Age-old issues such as lack of judicial resources are still on the radar. To add to the chief justice’s challenges, delays in the civil justice system have reached unacceptable levels, says McLeish. In fact, Marrocco is one of the two judges Superior Court Chief Justice Heather Smith appointed to come up with solutions to growing civil litigation delays. The other judge is Superior Court Justice Geoffrey Morawetz.

“Both Justice Marrocco and Justice Morawetz are very practical guys who get it. They know what the problem is and they are looking for ways to fix the problem. It just doesn’t rest on their shoulders alone. They’re going to need help from the profession,” says McLeish, noting the chief justice will need to help rally people around the efforts.

Winkler managed to move the court along in significant ways, according to Morton, “so the new chief has big shoes to fill. I think it’s going to be a tough job.”

McLeish agrees: “It’s a very challenging job for anybody. It does take someone with very strong managerial, administrative, and people skills. It has to be someone who gets it.”

Winkler, meanwhile, has secured a new job for himself.

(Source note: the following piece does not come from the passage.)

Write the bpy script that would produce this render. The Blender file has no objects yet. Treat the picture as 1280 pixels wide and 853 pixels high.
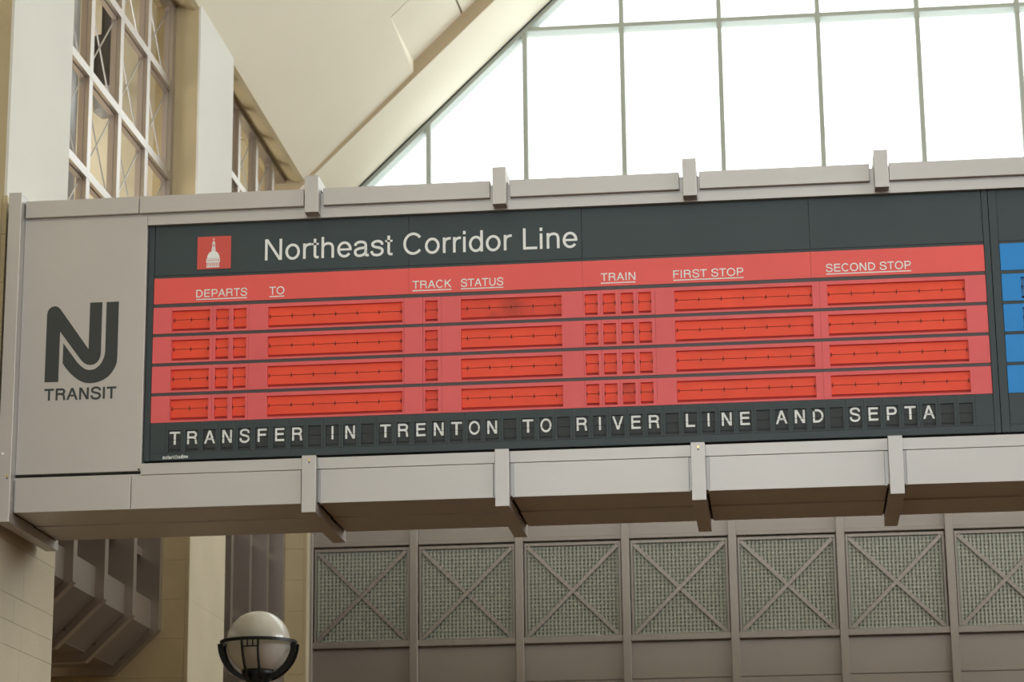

Last week, Arbitration Place announced he had joined the firm as a resident mediator and arbitrator.

For more, see "'Great judicial mediator' set to retire."

  • A.D.Singh
    What about Dennis O'C?
  • Ben Gold
    According to Mr. Ruby the sex of the next chief justice is an important criteria.

    In that case, LaForme J.A. is aboriginal so let's play the race card.

    What about McWatt J. then we can play both the race and gender cards.

    This was all meant is sarcasm. Mr. Ruby's comment is thoughtless, degrading, and out of place in today's society.

    Epstein J.A. has a body of work that is exceptional and speaks for itself, she does not need special accommodation to be considered for the post.

    Perhaps Mr. Ruby should be tested for Tourette's syndrome.